Yesterday I wrote this post and it vanished. I stayed up last night trying to remember what I wrote. I could not. I was upset and frustrated. It was only words. But these words were from my heart.
So I decided when I finally made myself go to bed that I need to listen to those words. I need to be open to what could happen instead.
So I woke up a little early this morning and pondered this thought again.
I know several years ago I thought that my life was meant to be live one way.
I was not open to possibilities.
I thought that I did not have enough time to go back to school. So I put it off. I thought that I was doomed to work in my career. So I stayed in a job the made me unhappy but also stressed. But all that began to change four years ago.
I went back to school and received my certification in esthetics.

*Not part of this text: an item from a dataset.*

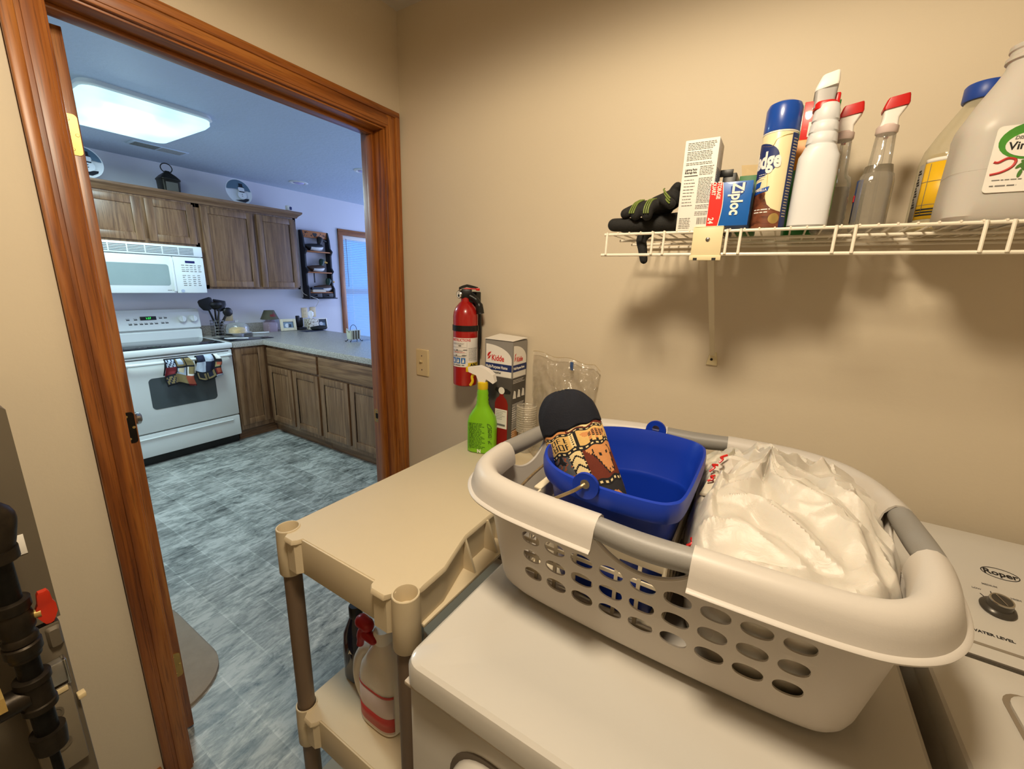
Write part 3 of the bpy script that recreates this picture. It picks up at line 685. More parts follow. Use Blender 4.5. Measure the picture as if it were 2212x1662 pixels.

I continued after that and am still working on my degree. I left the career that I had worked in since I was twenty and started a career as an esthetician. I began to travel again. I have taken several road trips alone. I have opened my own business.
Being open to possibility has opened so many doors for me.
I can say that I am open to possibility.
I am open to life. I am open to learning. I am open to discovery. I am open to change. I am open to challenge.
What I am not open to is negativity. Not open to bullying. Not open to being used.
I hope in all these words mean something. I began writing this as a challenge from a friend. Now I write as a challenge to myself. I will never know if my words help anyone. Nevertheless I write them because I know I am not the only one.